Strategy and innovation go hand-in-hand: no matter what your sector

4 minute read

I began my studies at Oxford with a lot of questions and hoping that I made the right choice.

I’m not from a typical business background, like some of my cohort peers, and I work for a mission-focused organisation.

On the first day of the Executive Diploma in Strategy and Innovation programme, our Academic Director, Tim Galpin, asked us to raise our hands if we considered ourselves to be good with numbers and analytical, or more creative thinkers. I didn’t raise my hand either time as I felt I was a bit on the fence – I’m a little bit of both. What he then said really stuck with me: ‘good strategists bring both sides’.

In that moment, I knew I was in the right place, and began to truly grasp the potential of good strategy and the impact it can have on any organisation.
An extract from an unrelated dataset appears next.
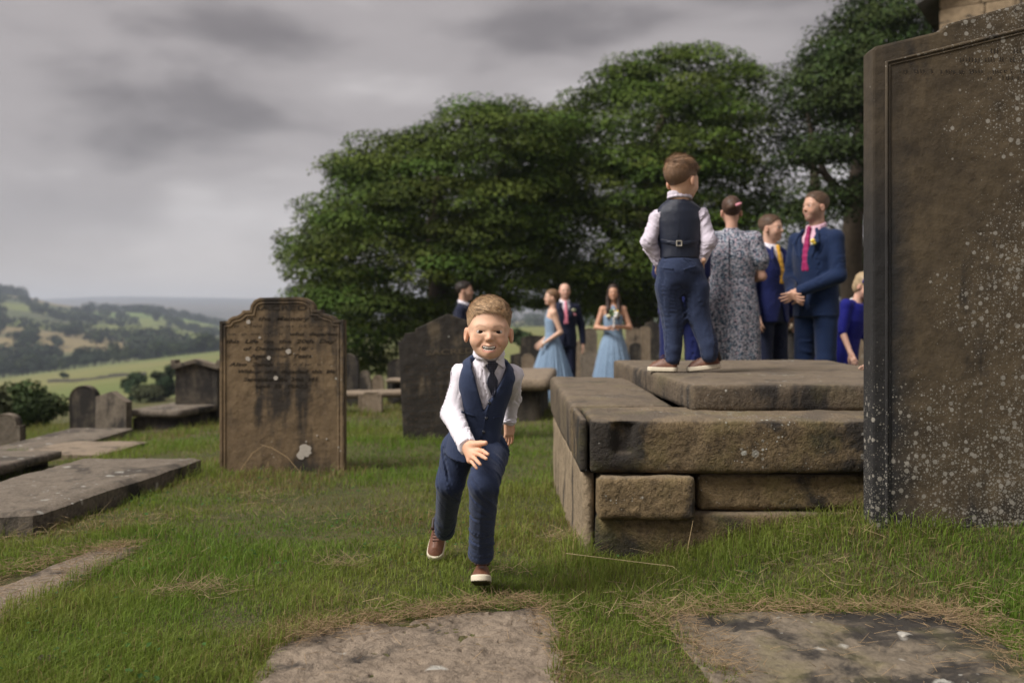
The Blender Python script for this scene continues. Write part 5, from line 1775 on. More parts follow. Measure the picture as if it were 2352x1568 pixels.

At the time, I understood strategy to be the basis for the direction of a project or an organisation, building on the past and driven by asking fundamental questions about the future. I do quite a bit of strategy in my job at the United Nations, and support organisations around the world to develop their own strategies as well, so it was more within my comfort zone. Innovation, initially felt a little less tangible to my work, and one of my main objectives for studying the programme was to learn about the range of innovative thinking, from big tech to community levels, and how to integrate strategy and innovation harmoniously as part of the field projects I am involved in.

Module one was a ‘eureka!’ moment for me. Whilst I was aware of how to use the SWOT and PESTEL frameworks for analysis, all the others we learnt during the first module were absolute gold and very practical. I’m now equipped with many different ways to approach strategies and make strategic decisions. The challenge now is to select what tools to use from this gold mine – a task that I’m excited about. There’s no fixed approach and the treasure trove of tools means that you can combine different concepts to tailor your approach to the problem you are trying to solve, in a way that delivers a useful, practical solution.

My two key takeaways from the first module were:

1. Implementation is key!

This was neatly summarised in Tim’s own words: ‘The best strategy is the one you can implement.’ Having your strategy is wonderful, but it’s worthless if it’s not useable and implementable. I see an intersection here with innovation: thinking about how you can execute your strategy in a creative way. I’m looking forward to learning more about how to successfully innovate in the next module.

2. Innovation isn’t necessarily a big, intimidating concept

I work with many developing countries that don’t necessarily have a lot of resources, let alone resources to innovate in the big sense of the term. When we talk about innovation it’s easy to immediately think of technology and that can be a bit overwhelming and off-putting in the contexts I work in. But really, it’s about improvement and adopting an open, growth mindset to solve a challenge, and then distilling ideas into meaningful and achievable actions. When I translate it like this now, I feel that I’m better set to bring my counterparts along the journey with me when devising innovative strategies.

Since beginning the programme, my understanding of strategy and innovation and the relationship between the two has changed, and for the better. Similar to my view before, strategy is the way you think about your organisational and programme objectives and achieving them in a systematic way that can be sustained over time: it’s the journey you go on to achieve your goals. But now, innovation, for me, is about applying a new mindset to an existing problem - thinking creatively, outside the box and generating a vision for what success looks like. They work hand-in-hand. The Diploma in Strategy and Innovation marries these concepts together perfectly, revealing the interfacing that occurs between the two and equips you with the frameworks and tools to deliver successful products and services, whichever industry you’re in.

I am now driven to be more innovative in my role to help improve the quality of life for people across the world. And I’m really fortunate that I have the chance to contribute to that goal every day. Each country’s context is different, so I need to work in that space between using established tools to set a strategic direction while innovatively tailoring strategies to each context. The Diploma is helping me understand that space more clearly.